### [MATERIAL PROVIDED]
***
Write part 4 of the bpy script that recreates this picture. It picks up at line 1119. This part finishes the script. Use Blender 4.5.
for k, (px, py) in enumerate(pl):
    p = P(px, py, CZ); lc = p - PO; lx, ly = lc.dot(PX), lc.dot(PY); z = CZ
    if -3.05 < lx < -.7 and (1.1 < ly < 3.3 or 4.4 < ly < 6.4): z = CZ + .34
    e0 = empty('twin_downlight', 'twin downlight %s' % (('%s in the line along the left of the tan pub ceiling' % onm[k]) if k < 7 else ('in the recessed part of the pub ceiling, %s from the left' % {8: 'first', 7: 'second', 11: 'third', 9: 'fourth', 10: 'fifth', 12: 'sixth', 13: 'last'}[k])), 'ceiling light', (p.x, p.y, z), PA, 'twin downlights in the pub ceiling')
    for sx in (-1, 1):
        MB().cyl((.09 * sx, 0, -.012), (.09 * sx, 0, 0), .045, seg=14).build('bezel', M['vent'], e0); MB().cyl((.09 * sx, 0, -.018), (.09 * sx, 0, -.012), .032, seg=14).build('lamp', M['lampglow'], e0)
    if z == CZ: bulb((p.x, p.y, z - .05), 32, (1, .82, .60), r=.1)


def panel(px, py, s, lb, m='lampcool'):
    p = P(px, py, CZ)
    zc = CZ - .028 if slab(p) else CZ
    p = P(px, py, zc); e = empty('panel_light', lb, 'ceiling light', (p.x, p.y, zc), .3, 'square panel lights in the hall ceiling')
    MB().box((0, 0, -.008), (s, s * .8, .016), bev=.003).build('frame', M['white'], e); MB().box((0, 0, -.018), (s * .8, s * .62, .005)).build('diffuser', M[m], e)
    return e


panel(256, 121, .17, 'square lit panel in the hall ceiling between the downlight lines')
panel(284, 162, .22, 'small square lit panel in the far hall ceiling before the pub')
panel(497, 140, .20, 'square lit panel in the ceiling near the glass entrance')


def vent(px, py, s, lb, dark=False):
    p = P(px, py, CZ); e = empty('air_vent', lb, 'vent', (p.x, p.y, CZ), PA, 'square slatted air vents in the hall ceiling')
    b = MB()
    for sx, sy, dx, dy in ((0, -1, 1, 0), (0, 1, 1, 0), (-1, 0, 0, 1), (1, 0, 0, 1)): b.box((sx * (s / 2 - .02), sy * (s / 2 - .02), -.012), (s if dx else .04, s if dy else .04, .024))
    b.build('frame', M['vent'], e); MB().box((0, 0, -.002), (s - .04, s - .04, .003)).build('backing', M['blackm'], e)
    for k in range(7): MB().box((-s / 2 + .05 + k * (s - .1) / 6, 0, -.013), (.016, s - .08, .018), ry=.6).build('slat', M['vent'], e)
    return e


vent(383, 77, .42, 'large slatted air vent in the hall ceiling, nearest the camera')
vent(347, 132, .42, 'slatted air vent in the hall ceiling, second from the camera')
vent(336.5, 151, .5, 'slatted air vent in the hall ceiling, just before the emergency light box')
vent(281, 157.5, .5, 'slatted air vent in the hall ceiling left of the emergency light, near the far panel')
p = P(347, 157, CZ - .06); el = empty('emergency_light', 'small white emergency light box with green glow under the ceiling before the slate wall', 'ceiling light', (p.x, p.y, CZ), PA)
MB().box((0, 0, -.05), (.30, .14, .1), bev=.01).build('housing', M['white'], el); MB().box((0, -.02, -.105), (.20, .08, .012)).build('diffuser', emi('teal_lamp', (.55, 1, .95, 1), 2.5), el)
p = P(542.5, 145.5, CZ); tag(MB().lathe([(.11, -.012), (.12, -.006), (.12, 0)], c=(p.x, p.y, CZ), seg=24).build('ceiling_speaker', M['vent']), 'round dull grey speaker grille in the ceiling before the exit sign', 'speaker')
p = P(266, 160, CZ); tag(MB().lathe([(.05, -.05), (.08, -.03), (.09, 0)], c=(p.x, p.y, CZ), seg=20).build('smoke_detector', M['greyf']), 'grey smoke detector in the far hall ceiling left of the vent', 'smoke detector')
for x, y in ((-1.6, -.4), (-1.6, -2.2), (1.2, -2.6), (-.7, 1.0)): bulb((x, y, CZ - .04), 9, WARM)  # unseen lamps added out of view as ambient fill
***
### [PROBLEM DESCRIPTION]
Type out all of the material again, word for word.

### [TASK RESPONSE]
Write part 4 of the bpy script that recreates this picture. It picks up at line 1119. This part finishes the script. Use Blender 4.5.
for k, (px, py) in enumerate(pl):
    p = P(px, py, CZ); lc = p - PO; lx, ly = lc.dot(PX), lc.dot(PY); z = CZ
    if -3.05 < lx < -.7 and (1.1 < ly < 3.3 or 4.4 < ly < 6.4): z = CZ + .34
    e0 = empty('twin_downlight', 'twin downlight %s' % (('%s in the line along the left of the tan pub ceiling' % onm[k]) if k < 7 else ('in the recessed part of the pub ceiling, %s from the left' % {8: 'first', 7: 'second', 11: 'third', 9: 'fourth', 10: 'fifth', 12: 'sixth', 13: 'last'}[k])), 'ceiling light', (p.x, p.y, z), PA, 'twin downlights in the pub ceiling')
    for sx in (-1, 1):
        MB().cyl((.09 * sx, 0, -.012), (.09 * sx, 0, 0), .045, seg=14).build('bezel', M['vent'], e0); MB().cyl((.09 * sx, 0, -.018), (.09 * sx, 0, -.012), .032, seg=14).build('lamp', M['lampglow'], e0)
    if z == CZ: bulb((p.x, p.y, z - .05), 32, (1, .82, .60), r=.1)


def panel(px, py, s, lb, m='lampcool'):
    p = P(px, py, CZ)
    zc = CZ - .028 if slab(p) else CZ
    p = P(px, py, zc); e = empty('panel_light', lb, 'ceiling light', (p.x, p.y, zc), .3, 'square panel lights in the hall ceiling')
    MB().box((0, 0, -.008), (s, s * .8, .016), bev=.003).build('frame', M['white'], e); MB().box((0, 0, -.018), (s * .8, s * .62, .005)).build('diffuser', M[m], e)
    return e


panel(256, 121, .17, 'square lit panel in the hall ceiling between the downlight lines')
panel(284, 162, .22, 'small square lit panel in the far hall ceiling before the pub')
panel(497, 140, .20, 'square lit panel in the ceiling near the glass entrance')


def vent(px, py, s, lb, dark=False):
    p = P(px, py, CZ); e = empty('air_vent', lb, 'vent', (p.x, p.y, CZ), PA, 'square slatted air vents in the hall ceiling')
    b = MB()
    for sx, sy, dx, dy in ((0, -1, 1, 0), (0, 1, 1, 0), (-1, 0, 0, 1), (1, 0, 0, 1)): b.box((sx * (s / 2 - .02), sy * (s / 2 - .02), -.012), (s if dx else .04, s if dy else .04, .024))
    b.build('frame', M['vent'], e); MB().box((0, 0, -.002), (s - .04, s - .04, .003)).build('backing', M['blackm'], e)
    for k in range(7): MB().box((-s / 2 + .05 + k * (s - .1) / 6, 0, -.013), (.016, s - .08, .018), ry=.6).build('slat', M['vent'], e)
    return e


vent(383, 77, .42, 'large slatted air vent in the hall ceiling, nearest the camera')
vent(347, 132, .42, 'slatted air vent in the hall ceiling, second from the camera')
vent(336.5, 151, .5, 'slatted air vent in the hall ceiling, just before the emergency light box')
vent(281, 157.5, .5, 'slatted air vent in the hall ceiling left of the emergency light, near the far panel')
p = P(347, 157, CZ - .06); el = empty('emergency_light', 'small white emergency light box with green glow under the ceiling before the slate wall', 'ceiling light', (p.x, p.y, CZ), PA)
MB().box((0, 0, -.05), (.30, .14, .1), bev=.01).build('housing', M['white'], el); MB().box((0, -.02, -.105), (.20, .08, .012)).build('diffuser', emi('teal_lamp', (.55, 1, .95, 1), 2.5), el)
p = P(542.5, 145.5, CZ); tag(MB().lathe([(.11, -.012), (.12, -.006), (.12, 0)], c=(p.x, p.y, CZ), seg=24).build('ceiling_speaker', M['vent']), 'round dull grey speaker grille in the ceiling before the exit sign', 'speaker')
p = P(266, 160, CZ); tag(MB().lathe([(.05, -.05), (.08, -.03), (.09, 0)], c=(p.x, p.y, CZ), seg=20).build('smoke_detector', M['greyf']), 'grey smoke detector in the far hall ceiling left of the vent', 'smoke detector')
for x, y in ((-1.6, -.4), (-1.6, -2.2), (1.2, -2.6), (-.7, 1.0)): bulb((x, y, CZ - .04), 9, WARM)  # unseen lamps added out of view as ambient fill